§ **SOURCE EXCERPT**
start

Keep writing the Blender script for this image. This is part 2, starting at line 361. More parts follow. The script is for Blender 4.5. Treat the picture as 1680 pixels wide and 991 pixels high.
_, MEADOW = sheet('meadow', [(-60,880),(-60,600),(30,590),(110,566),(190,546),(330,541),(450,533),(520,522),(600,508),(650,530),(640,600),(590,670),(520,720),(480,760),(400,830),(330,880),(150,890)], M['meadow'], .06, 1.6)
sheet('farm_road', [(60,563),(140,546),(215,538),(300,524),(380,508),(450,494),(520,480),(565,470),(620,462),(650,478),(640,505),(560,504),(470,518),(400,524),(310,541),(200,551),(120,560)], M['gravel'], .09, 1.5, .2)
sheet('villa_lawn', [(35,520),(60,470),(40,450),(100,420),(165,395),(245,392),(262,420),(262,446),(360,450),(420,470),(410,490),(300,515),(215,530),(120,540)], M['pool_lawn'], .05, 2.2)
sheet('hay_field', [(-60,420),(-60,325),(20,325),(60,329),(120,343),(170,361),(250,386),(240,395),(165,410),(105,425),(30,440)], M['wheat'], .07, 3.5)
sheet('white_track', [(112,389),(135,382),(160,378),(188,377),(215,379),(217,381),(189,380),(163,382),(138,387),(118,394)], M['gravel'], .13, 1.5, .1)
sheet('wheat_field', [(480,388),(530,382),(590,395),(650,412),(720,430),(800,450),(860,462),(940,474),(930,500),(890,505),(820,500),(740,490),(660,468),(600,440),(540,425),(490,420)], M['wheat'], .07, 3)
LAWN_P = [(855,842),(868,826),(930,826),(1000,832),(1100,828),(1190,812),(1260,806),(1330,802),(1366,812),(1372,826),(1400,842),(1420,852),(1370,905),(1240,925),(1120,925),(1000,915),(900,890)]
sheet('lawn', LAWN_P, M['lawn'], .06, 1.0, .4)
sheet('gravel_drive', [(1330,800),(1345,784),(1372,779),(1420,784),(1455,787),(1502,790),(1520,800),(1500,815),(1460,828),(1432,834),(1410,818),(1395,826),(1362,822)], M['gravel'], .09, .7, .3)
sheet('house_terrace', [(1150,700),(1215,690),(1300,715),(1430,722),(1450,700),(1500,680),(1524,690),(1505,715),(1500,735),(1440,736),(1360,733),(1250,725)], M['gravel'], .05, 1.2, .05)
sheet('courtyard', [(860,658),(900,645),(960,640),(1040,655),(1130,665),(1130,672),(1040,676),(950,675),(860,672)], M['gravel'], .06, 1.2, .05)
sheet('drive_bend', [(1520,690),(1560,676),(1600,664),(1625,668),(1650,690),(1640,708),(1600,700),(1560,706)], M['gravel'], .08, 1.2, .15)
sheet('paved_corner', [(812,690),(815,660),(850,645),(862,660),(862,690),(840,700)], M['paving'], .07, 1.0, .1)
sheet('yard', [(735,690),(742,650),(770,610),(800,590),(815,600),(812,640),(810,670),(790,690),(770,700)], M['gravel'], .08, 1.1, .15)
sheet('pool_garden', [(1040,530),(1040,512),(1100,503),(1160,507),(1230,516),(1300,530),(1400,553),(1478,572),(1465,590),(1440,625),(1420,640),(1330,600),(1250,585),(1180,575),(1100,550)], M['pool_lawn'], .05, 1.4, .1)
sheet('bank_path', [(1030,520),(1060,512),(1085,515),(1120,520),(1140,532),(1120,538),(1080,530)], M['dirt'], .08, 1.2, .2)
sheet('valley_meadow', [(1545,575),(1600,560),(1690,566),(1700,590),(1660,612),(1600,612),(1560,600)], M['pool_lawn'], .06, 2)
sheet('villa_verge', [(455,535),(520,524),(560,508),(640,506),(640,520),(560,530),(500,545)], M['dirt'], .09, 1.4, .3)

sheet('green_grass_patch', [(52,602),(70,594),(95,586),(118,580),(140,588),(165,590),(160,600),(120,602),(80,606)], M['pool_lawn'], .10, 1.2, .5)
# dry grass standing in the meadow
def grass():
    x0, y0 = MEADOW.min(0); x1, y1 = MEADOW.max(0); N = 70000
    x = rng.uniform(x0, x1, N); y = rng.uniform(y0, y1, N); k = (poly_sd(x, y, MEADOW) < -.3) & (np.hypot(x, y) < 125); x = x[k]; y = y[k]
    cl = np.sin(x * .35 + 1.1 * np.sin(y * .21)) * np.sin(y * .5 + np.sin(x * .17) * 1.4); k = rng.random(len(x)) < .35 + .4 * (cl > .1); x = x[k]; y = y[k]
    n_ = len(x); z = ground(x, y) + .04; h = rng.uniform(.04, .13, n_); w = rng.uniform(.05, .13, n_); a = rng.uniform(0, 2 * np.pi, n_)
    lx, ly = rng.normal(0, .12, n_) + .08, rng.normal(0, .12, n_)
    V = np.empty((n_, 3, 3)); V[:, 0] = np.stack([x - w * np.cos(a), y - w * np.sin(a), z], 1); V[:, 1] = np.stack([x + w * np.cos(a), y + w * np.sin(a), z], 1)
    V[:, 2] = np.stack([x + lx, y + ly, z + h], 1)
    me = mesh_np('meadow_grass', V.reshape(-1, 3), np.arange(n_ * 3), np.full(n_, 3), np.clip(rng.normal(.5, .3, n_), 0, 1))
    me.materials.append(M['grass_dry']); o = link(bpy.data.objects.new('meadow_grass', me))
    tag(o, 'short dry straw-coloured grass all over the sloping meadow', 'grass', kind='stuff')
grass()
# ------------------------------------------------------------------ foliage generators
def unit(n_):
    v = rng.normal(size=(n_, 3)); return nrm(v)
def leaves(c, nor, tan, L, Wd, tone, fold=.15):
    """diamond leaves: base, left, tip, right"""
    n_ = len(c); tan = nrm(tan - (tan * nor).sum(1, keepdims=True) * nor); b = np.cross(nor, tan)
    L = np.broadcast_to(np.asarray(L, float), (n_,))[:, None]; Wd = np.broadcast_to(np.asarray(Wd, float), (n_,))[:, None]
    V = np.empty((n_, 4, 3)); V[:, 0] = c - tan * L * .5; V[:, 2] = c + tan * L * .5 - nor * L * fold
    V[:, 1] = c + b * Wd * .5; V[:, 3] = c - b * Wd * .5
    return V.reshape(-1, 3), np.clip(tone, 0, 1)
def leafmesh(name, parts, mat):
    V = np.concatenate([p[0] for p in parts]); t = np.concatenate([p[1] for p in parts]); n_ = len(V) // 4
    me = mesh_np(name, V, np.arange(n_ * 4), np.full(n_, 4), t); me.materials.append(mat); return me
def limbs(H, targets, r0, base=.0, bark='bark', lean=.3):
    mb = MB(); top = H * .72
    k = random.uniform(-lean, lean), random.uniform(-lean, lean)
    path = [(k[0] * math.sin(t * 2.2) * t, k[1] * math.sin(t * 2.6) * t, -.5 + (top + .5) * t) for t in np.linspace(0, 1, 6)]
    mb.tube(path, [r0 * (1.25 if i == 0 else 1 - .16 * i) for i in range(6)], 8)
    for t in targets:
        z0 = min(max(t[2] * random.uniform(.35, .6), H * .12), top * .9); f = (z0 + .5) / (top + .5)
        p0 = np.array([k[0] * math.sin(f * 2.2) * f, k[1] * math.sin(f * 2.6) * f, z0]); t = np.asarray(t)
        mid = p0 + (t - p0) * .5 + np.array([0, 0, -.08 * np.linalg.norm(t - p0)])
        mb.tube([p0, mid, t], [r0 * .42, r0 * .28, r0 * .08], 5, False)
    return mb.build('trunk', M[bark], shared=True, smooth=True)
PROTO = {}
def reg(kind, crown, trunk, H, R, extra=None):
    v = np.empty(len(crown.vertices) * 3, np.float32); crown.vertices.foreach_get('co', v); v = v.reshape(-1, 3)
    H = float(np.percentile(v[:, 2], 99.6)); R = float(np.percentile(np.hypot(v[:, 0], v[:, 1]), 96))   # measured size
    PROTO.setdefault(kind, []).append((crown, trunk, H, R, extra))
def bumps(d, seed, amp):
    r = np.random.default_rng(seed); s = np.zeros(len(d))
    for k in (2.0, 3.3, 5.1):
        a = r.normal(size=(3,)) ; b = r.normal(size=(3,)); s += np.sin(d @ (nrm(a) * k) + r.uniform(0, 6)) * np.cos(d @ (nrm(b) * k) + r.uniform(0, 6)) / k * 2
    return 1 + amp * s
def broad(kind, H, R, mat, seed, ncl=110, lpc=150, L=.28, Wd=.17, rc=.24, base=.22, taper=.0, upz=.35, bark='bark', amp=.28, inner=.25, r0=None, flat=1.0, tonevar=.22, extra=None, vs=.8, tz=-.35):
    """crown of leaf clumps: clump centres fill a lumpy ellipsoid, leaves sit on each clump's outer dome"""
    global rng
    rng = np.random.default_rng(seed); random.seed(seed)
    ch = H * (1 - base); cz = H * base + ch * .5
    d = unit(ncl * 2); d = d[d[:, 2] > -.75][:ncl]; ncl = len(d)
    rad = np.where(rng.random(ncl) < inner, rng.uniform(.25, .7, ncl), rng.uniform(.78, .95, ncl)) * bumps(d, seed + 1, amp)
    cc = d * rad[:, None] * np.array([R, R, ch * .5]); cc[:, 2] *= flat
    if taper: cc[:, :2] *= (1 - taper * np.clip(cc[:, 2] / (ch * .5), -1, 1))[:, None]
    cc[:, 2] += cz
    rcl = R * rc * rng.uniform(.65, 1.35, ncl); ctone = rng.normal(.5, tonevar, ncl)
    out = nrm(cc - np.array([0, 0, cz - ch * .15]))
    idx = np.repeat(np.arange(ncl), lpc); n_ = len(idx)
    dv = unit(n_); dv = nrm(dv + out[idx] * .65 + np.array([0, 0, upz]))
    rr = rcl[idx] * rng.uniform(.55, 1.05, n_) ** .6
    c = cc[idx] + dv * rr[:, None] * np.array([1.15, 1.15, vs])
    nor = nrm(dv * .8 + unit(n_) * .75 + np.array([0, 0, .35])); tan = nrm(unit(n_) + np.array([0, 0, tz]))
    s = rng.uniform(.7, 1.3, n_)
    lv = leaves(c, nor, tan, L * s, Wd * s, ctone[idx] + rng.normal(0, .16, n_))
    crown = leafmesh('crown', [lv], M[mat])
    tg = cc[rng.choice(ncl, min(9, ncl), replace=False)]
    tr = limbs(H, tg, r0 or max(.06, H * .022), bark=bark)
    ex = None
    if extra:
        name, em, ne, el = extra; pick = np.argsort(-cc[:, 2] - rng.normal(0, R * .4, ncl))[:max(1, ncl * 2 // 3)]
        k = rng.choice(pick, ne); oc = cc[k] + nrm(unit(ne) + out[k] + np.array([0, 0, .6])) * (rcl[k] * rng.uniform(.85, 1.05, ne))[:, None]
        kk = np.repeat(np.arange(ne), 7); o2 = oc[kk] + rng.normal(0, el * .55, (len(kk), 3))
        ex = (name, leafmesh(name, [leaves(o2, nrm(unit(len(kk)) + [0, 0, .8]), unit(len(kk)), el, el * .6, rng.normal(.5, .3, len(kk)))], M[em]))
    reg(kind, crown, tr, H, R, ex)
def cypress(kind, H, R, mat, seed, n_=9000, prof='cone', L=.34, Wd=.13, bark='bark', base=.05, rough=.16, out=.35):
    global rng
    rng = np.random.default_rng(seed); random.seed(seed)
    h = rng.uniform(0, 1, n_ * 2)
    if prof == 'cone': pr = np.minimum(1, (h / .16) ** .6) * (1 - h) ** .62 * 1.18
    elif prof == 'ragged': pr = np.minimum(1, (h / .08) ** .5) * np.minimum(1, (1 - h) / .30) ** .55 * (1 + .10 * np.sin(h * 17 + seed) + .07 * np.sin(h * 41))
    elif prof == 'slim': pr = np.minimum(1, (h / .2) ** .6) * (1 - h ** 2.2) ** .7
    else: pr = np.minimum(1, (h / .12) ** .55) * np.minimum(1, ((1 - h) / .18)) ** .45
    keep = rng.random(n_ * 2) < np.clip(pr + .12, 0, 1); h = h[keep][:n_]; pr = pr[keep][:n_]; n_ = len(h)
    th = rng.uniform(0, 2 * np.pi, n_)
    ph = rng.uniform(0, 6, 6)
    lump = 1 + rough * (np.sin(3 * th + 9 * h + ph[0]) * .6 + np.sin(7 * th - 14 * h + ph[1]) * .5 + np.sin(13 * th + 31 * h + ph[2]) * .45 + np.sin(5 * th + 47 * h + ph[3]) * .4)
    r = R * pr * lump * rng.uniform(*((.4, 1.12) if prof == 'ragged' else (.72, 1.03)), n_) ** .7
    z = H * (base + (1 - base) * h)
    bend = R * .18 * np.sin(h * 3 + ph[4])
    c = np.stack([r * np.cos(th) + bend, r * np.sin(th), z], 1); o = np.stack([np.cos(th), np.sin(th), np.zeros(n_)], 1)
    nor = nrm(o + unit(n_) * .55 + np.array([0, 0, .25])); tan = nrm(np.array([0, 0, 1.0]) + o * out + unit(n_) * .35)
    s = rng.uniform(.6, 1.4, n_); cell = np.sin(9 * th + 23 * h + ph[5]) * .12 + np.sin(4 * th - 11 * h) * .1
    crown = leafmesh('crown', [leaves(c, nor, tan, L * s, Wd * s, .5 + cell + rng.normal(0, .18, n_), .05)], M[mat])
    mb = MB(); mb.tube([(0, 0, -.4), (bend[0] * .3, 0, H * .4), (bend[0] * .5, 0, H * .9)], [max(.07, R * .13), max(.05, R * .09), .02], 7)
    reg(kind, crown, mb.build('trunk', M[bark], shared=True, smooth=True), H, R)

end

§ **STATED PROBLEM**
Which lines hold the string "parts"? Copy all of them from the data above.

§ **TASK RESULT**
Keep writing the Blender script for this image. This is part 2, starting at line 361. More parts follow. The script is for Blender 4.5. Treat the picture as 1680 pixels wide and 991 pixels high.
def leafmesh(name, parts, mat):
    V = np.concatenate([p[0] for p in parts]); t = np.concatenate([p[1] for p in parts]); n_ = len(V) // 4